=== STATED TASK ===
Repeat the lines of the data that follow, please, starting at the first and stopping after the one with "hd = obj('hedge', bm, M['bushleaf'], fix=False, smooth=False);".

** start **

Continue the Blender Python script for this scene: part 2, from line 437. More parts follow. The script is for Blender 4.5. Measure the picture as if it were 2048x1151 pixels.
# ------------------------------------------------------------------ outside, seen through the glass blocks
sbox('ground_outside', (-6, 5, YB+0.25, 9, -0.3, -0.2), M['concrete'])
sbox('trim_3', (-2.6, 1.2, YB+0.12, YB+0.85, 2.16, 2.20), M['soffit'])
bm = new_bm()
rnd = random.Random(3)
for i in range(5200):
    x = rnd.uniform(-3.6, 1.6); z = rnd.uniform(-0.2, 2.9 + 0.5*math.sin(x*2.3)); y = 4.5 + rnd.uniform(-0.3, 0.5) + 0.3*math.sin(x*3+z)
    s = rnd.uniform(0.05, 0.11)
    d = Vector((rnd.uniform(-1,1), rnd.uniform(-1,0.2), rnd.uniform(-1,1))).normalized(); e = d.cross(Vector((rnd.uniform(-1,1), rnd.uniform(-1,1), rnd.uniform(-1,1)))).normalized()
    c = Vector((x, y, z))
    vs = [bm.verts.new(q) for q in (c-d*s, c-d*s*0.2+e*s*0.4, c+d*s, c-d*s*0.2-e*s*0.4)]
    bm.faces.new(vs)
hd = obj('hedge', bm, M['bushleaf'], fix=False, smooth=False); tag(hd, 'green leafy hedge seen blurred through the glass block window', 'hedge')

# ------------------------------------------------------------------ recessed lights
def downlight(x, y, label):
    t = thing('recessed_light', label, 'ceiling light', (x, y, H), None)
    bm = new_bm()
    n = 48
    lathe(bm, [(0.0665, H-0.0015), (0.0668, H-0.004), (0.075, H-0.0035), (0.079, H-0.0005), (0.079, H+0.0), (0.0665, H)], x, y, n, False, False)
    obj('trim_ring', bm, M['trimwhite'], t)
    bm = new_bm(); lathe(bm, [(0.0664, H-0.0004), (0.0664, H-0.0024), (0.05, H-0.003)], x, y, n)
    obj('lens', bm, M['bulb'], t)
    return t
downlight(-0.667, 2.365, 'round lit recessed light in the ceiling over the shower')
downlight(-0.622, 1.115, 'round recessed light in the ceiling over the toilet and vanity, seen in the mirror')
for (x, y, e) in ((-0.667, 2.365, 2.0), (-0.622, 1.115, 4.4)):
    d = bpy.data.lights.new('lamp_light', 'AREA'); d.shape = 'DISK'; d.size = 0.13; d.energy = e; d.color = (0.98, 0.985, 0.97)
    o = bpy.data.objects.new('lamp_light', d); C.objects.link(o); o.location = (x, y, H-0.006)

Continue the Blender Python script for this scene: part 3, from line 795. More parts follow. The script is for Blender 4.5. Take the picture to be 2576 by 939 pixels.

** end **

=== CORRECT RESULT ===
Continue the Blender Python script for this scene: part 2, from line 437. More parts follow. The script is for Blender 4.5. Measure the picture as if it were 2048x1151 pixels.
# ------------------------------------------------------------------ outside, seen through the glass blocks
sbox('ground_outside', (-6, 5, YB+0.25, 9, -0.3, -0.2), M['concrete'])
sbox('trim_3', (-2.6, 1.2, YB+0.12, YB+0.85, 2.16, 2.20), M['soffit'])
bm = new_bm()
rnd = random.Random(3)
for i in range(5200):
    x = rnd.uniform(-3.6, 1.6); z = rnd.uniform(-0.2, 2.9 + 0.5*math.sin(x*2.3)); y = 4.5 + rnd.uniform(-0.3, 0.5) + 0.3*math.sin(x*3+z)
    s = rnd.uniform(0.05, 0.11)
    d = Vector((rnd.uniform(-1,1), rnd.uniform(-1,0.2), rnd.uniform(-1,1))).normalized(); e = d.cross(Vector((rnd.uniform(-1,1), rnd.uniform(-1,1), rnd.uniform(-1,1)))).normalized()
    c = Vector((x, y, z))
    vs = [bm.verts.new(q) for q in (c-d*s, c-d*s*0.2+e*s*0.4, c+d*s, c-d*s*0.2-e*s*0.4)]
    bm.faces.new(vs)
hd = obj('hedge', bm, M['bushleaf'], fix=False, smooth=False); tag(hd, 'green leafy hedge seen blurred through the glass block window', 'hedge')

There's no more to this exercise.